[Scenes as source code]
======

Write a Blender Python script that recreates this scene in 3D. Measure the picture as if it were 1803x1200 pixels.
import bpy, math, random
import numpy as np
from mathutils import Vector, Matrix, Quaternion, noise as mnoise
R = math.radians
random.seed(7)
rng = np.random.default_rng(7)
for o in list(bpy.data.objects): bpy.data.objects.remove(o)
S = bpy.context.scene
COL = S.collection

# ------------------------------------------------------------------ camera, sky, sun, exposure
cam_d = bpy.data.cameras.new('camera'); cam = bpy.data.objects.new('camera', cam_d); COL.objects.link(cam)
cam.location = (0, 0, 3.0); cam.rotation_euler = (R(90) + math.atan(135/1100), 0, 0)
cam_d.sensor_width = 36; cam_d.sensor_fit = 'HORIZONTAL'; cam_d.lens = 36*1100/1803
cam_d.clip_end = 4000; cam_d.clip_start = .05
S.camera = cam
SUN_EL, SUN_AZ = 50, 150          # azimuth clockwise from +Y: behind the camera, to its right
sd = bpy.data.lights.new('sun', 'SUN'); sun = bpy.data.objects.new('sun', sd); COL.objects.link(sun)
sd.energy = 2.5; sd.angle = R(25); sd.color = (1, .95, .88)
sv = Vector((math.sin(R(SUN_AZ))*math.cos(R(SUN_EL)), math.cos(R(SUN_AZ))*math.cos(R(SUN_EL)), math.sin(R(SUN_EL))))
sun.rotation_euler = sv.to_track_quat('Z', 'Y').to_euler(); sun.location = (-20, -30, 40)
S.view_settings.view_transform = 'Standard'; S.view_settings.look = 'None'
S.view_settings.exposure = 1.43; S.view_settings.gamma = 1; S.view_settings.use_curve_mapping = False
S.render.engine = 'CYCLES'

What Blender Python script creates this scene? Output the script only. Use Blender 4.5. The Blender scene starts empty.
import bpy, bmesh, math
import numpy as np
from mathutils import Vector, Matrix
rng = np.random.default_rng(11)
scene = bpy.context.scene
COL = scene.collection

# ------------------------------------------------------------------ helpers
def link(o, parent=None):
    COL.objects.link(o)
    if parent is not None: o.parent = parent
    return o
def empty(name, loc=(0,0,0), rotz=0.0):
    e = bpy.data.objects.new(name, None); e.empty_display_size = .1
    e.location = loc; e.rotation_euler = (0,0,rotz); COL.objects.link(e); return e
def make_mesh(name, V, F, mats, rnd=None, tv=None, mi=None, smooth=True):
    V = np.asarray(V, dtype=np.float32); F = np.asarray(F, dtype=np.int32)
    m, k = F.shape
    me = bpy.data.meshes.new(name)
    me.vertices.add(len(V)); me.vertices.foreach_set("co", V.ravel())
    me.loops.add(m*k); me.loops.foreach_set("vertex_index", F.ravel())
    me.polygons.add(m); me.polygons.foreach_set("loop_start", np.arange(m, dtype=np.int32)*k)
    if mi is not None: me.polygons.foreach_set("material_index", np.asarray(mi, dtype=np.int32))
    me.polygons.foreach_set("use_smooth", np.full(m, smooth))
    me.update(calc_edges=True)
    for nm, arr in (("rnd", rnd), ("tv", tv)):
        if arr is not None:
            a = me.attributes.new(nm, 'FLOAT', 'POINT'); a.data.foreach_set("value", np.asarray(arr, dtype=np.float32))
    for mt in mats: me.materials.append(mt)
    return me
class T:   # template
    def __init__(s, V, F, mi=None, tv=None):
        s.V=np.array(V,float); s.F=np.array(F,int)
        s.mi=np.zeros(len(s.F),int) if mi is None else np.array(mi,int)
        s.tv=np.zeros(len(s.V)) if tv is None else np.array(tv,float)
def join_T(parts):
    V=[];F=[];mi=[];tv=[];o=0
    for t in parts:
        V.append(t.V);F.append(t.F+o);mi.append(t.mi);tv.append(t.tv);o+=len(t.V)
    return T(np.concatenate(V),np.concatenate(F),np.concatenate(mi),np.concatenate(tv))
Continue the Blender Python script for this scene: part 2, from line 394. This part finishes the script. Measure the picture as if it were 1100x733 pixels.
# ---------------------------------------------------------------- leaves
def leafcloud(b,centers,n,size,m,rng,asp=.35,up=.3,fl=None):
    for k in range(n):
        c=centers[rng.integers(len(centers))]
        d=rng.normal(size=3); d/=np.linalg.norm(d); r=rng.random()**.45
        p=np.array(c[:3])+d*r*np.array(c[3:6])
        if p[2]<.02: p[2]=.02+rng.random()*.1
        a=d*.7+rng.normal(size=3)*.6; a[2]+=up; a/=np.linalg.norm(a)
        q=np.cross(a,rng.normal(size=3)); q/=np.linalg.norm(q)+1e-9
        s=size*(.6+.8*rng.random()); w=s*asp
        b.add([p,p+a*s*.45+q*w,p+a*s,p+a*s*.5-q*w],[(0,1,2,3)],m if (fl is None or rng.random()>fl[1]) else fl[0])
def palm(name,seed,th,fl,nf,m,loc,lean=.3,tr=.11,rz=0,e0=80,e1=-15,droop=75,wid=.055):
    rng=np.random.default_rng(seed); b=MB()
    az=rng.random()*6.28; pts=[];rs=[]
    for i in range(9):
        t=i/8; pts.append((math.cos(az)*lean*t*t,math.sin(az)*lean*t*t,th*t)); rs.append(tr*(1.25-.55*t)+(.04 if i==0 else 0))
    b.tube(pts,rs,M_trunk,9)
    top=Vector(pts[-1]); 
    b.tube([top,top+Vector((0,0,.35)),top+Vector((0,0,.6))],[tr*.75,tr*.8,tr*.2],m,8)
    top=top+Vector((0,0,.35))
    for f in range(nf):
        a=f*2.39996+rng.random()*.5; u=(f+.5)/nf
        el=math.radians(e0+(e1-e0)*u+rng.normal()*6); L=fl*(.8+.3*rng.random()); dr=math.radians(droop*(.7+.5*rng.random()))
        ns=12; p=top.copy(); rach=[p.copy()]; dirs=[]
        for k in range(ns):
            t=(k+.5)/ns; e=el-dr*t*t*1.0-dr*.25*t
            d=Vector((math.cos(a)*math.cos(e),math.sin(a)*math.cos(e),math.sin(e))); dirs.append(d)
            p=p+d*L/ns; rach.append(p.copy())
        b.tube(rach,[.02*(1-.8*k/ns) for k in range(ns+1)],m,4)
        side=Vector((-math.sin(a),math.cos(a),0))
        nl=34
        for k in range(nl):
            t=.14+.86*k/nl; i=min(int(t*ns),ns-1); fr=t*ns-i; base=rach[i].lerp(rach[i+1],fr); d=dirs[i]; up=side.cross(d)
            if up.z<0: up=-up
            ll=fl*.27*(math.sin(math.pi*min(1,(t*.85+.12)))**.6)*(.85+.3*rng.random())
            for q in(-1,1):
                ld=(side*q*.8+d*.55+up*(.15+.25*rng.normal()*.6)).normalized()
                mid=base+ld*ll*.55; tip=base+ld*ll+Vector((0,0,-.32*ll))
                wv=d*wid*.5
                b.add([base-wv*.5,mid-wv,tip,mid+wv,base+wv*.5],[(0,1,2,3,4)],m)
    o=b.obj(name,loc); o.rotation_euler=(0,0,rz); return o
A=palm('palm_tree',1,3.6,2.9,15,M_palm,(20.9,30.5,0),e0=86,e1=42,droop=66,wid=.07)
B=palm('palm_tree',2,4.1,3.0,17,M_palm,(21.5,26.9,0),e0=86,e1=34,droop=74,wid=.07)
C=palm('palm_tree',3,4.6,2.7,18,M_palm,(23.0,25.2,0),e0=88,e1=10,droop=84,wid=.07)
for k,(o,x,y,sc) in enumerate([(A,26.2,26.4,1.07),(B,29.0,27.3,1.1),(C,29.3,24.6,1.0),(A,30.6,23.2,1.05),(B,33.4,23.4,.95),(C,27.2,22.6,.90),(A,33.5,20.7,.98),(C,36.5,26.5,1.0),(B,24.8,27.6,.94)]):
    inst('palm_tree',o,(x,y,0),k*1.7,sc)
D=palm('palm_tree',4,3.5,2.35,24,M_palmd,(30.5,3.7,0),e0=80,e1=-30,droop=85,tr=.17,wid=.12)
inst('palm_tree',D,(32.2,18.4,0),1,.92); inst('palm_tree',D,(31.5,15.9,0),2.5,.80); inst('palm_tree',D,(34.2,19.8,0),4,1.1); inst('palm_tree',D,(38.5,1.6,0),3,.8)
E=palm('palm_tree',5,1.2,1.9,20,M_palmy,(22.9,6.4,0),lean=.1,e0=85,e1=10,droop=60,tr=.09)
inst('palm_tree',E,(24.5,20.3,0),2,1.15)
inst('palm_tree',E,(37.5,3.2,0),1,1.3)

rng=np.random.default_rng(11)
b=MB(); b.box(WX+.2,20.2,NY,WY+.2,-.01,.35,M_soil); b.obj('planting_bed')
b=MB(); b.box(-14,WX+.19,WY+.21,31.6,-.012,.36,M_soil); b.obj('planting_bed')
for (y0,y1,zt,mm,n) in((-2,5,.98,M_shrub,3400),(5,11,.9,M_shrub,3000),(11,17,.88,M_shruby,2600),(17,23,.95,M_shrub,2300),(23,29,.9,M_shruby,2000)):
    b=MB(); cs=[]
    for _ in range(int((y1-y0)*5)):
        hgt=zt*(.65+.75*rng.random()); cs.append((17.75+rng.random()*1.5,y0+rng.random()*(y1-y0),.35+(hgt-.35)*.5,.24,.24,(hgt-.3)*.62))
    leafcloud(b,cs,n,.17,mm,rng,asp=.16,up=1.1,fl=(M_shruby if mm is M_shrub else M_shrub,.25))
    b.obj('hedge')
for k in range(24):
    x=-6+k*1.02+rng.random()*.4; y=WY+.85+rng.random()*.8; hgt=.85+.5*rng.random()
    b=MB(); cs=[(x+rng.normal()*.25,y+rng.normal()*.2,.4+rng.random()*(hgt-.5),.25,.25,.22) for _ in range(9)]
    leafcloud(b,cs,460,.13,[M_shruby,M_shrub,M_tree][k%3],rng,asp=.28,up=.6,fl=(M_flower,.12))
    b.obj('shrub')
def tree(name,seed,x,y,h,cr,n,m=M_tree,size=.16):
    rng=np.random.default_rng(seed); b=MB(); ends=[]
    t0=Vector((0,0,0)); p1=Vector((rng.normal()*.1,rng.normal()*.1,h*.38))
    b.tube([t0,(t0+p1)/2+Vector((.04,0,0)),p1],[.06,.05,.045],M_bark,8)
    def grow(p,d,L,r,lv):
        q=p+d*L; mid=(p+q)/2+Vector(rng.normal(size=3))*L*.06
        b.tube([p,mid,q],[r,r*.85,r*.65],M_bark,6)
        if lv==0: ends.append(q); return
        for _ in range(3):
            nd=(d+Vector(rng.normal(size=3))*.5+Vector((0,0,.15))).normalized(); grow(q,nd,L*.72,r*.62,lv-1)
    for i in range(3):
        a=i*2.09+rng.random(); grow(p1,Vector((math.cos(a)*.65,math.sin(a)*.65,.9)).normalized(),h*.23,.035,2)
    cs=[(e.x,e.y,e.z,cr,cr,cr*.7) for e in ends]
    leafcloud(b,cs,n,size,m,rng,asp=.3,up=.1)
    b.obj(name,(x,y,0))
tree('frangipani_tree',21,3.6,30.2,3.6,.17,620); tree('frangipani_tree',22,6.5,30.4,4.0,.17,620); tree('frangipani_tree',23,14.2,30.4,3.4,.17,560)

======

> _Work to complete_
Write out only the lines that run from the line containing "What Blender Python" through the line containing "COL = scene.collection", both included, exactly as they appear above.

> _Result_
What Blender Python script creates this scene? Output the script only. Use Blender 4.5. The Blender scene starts empty.
import bpy, bmesh, math
import numpy as np
from mathutils import Vector, Matrix
rng = np.random.default_rng(11)
scene = bpy.context.scene
COL = scene.collection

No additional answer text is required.